====== INPUT DATA

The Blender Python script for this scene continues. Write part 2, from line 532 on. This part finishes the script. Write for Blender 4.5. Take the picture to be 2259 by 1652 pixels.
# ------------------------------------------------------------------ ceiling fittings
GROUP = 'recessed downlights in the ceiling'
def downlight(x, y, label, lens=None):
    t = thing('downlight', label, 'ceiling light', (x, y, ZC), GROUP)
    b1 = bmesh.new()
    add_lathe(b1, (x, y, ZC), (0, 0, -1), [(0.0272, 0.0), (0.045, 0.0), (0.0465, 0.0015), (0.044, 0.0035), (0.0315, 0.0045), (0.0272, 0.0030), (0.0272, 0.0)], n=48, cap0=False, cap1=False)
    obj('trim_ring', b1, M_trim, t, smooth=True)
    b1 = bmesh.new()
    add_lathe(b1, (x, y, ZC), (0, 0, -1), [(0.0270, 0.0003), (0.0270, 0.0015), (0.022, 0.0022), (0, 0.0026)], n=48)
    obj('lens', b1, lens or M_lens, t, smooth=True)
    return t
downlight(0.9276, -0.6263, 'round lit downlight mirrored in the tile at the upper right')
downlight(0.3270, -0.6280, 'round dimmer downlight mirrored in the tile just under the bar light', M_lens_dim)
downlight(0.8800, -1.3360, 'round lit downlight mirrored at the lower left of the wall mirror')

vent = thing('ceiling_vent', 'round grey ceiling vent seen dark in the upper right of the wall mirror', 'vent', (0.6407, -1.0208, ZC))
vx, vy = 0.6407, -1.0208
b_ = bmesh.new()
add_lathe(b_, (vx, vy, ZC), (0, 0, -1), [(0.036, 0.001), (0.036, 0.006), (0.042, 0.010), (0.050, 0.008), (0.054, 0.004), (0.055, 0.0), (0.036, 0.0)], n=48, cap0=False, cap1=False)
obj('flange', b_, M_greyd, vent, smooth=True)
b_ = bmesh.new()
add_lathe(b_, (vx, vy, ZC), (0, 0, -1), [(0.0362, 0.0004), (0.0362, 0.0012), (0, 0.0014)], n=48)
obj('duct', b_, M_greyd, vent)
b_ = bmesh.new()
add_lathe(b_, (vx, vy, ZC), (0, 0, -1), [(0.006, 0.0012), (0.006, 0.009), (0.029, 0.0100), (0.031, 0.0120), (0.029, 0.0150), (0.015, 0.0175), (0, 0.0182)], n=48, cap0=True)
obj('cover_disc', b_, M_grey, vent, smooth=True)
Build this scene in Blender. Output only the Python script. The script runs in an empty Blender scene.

============

Copy each line of the data exactly, leaving nothing out.

▶ [OUTPUT FOR THIS TASK]
The Blender Python script for this scene continues. Write part 2, from line 532 on. This part finishes the script. Write for Blender 4.5. Take the picture to be 2259 by 1652 pixels.
# ------------------------------------------------------------------ ceiling fittings
GROUP = 'recessed downlights in the ceiling'
def downlight(x, y, label, lens=None):
    t = thing('downlight', label, 'ceiling light', (x, y, ZC), GROUP)
    b1 = bmesh.new()
    add_lathe(b1, (x, y, ZC), (0, 0, -1), [(0.0272, 0.0), (0.045, 0.0), (0.0465, 0.0015), (0.044, 0.0035), (0.0315, 0.0045), (0.0272, 0.0030), (0.0272, 0.0)], n=48, cap0=False, cap1=False)
    obj('trim_ring', b1, M_trim, t, smooth=True)
    b1 = bmesh.new()
    add_lathe(b1, (x, y, ZC), (0, 0, -1), [(0.0270, 0.0003), (0.0270, 0.0015), (0.022, 0.0022), (0, 0.0026)], n=48)
    obj('lens', b1, lens or M_lens, t, smooth=True)
    return t
downlight(0.9276, -0.6263, 'round lit downlight mirrored in the tile at the upper right')
downlight(0.3270, -0.6280, 'round dimmer downlight mirrored in the tile just under the bar light', M_lens_dim)
downlight(0.8800, -1.3360, 'round lit downlight mirrored at the lower left of the wall mirror')

vent = thing('ceiling_vent', 'round grey ceiling vent seen dark in the upper right of the wall mirror', 'vent', (0.6407, -1.0208, ZC))
vx, vy = 0.6407, -1.0208
b_ = bmesh.new()
add_lathe(b_, (vx, vy, ZC), (0, 0, -1), [(0.036, 0.001), (0.036, 0.006), (0.042, 0.010), (0.050, 0.008), (0.054, 0.004), (0.055, 0.0), (0.036, 0.0)], n=48, cap0=False, cap1=False)
obj('flange', b_, M_greyd, vent, smooth=True)
b_ = bmesh.new()
add_lathe(b_, (vx, vy, ZC), (0, 0, -1), [(0.0362, 0.0004), (0.0362, 0.0012), (0, 0.0014)], n=48)
obj('duct', b_, M_greyd, vent)
b_ = bmesh.new()
add_lathe(b_, (vx, vy, ZC), (0, 0, -1), [(0.006, 0.0012), (0.006, 0.009), (0.029, 0.0100), (0.031, 0.0120), (0.029, 0.0150), (0.015, 0.0175), (0, 0.0182)], n=48, cap0=True)
obj('cover_disc', b_, M_grey, vent, smooth=True)
Build this scene in Blender. Output only the Python script. The script runs in an empty Blender scene.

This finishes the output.